═════ RECORD SET ═════

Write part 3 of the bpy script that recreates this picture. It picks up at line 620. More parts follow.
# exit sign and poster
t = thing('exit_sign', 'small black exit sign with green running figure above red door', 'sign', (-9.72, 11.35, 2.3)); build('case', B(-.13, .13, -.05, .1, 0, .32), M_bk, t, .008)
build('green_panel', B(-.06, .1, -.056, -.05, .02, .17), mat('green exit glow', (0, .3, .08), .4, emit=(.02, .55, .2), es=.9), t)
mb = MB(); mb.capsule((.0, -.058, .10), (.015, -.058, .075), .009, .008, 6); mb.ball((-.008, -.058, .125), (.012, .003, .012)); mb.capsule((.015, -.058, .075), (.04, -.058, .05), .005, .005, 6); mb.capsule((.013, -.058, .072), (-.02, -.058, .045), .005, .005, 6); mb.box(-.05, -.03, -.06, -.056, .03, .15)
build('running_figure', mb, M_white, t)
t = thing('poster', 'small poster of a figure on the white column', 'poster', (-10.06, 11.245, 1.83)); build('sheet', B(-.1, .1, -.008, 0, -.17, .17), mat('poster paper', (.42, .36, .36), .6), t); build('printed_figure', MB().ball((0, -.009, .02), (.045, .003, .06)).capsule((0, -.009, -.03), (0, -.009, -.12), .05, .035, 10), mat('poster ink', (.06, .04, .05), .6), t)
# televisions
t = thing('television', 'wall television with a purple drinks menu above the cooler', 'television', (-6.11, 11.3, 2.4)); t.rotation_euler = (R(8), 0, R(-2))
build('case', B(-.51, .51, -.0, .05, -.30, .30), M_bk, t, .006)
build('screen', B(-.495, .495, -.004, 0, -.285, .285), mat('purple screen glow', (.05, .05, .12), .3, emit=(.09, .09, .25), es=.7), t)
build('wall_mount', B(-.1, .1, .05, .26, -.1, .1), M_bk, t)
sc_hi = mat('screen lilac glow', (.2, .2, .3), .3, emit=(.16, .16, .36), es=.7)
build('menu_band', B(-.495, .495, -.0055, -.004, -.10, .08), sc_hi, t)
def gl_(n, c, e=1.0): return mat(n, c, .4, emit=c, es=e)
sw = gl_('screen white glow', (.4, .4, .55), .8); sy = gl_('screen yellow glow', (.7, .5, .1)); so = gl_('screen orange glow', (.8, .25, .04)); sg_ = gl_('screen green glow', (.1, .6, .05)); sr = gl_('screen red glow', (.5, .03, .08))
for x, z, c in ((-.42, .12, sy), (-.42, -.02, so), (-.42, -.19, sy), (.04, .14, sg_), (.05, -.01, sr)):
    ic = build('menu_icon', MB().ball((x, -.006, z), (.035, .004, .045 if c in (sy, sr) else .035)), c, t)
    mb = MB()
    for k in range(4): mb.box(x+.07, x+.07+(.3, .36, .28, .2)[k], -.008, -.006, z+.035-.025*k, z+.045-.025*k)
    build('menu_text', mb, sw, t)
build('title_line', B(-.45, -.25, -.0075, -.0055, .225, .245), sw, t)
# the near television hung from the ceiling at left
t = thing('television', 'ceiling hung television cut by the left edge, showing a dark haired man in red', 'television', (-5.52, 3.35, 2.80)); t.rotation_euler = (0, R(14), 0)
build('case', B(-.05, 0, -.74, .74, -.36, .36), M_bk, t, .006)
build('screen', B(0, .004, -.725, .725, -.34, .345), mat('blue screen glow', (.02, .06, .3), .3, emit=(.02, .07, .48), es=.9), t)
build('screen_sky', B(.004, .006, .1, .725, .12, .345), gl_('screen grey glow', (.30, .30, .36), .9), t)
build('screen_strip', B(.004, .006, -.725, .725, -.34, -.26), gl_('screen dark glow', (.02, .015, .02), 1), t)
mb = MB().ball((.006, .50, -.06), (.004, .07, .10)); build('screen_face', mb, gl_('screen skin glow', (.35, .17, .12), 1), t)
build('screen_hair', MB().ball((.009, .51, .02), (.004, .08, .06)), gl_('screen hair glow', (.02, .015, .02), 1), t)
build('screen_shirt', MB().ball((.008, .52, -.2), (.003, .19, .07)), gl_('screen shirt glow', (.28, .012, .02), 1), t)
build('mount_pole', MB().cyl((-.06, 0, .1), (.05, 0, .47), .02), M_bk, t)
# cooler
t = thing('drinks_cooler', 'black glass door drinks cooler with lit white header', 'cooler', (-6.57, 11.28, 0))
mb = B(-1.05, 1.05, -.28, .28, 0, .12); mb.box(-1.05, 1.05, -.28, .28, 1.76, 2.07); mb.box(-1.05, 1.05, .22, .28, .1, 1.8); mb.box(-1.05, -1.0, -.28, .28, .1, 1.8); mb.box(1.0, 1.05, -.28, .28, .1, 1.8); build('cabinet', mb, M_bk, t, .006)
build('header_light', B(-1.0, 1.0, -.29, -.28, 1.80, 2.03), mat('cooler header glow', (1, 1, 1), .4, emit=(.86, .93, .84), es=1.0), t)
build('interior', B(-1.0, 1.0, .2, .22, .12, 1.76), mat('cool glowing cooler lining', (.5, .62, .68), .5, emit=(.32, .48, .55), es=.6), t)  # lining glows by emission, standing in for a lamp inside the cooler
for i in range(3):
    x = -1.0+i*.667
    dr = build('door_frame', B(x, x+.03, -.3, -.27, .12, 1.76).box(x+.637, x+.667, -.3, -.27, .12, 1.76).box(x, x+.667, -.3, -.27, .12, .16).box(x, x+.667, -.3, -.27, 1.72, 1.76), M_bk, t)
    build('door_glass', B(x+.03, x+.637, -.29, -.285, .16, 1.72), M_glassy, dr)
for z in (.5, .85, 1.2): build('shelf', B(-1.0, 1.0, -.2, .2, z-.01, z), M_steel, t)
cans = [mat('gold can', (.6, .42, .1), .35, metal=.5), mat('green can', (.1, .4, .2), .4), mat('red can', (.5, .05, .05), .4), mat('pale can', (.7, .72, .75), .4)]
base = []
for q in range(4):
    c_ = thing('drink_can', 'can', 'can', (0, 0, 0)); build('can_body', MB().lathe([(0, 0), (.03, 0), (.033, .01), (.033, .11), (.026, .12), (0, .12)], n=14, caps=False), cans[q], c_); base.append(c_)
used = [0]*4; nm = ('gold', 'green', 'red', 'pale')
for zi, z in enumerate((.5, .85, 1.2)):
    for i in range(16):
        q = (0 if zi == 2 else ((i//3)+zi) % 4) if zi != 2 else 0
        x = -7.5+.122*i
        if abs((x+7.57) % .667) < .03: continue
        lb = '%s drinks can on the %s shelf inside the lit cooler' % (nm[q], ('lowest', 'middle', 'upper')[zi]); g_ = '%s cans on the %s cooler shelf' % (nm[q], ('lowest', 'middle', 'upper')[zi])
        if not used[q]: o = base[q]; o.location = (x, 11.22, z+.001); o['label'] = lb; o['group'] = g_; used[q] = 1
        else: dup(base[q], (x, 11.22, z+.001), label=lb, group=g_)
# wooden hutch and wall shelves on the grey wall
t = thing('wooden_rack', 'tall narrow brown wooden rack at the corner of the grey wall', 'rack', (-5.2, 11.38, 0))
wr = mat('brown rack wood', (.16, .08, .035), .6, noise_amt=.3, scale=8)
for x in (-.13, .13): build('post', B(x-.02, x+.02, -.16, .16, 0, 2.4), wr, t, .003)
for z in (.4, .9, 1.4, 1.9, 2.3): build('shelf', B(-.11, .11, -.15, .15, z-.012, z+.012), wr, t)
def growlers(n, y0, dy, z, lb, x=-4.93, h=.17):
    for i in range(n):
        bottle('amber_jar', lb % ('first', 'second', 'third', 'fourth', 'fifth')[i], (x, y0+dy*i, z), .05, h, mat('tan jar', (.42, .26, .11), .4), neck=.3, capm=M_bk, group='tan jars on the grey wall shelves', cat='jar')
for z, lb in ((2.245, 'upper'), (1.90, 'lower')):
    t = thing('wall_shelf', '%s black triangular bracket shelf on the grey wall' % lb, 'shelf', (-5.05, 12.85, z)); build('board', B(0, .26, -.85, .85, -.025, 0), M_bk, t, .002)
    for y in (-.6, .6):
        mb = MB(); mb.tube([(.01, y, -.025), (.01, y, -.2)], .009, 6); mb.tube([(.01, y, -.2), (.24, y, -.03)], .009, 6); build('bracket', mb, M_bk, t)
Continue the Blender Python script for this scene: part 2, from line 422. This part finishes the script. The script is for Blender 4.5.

═════

== GIVEN TASK ==
List all lines in the material containing the string "part".

== EXERCISE RESULT ==
Write part 3 of the bpy script that recreates this picture. It picks up at line 620. More parts follow.
Continue the Blender Python script for this scene: part 2, from line 422. This part finishes the script. The script is for Blender 4.5.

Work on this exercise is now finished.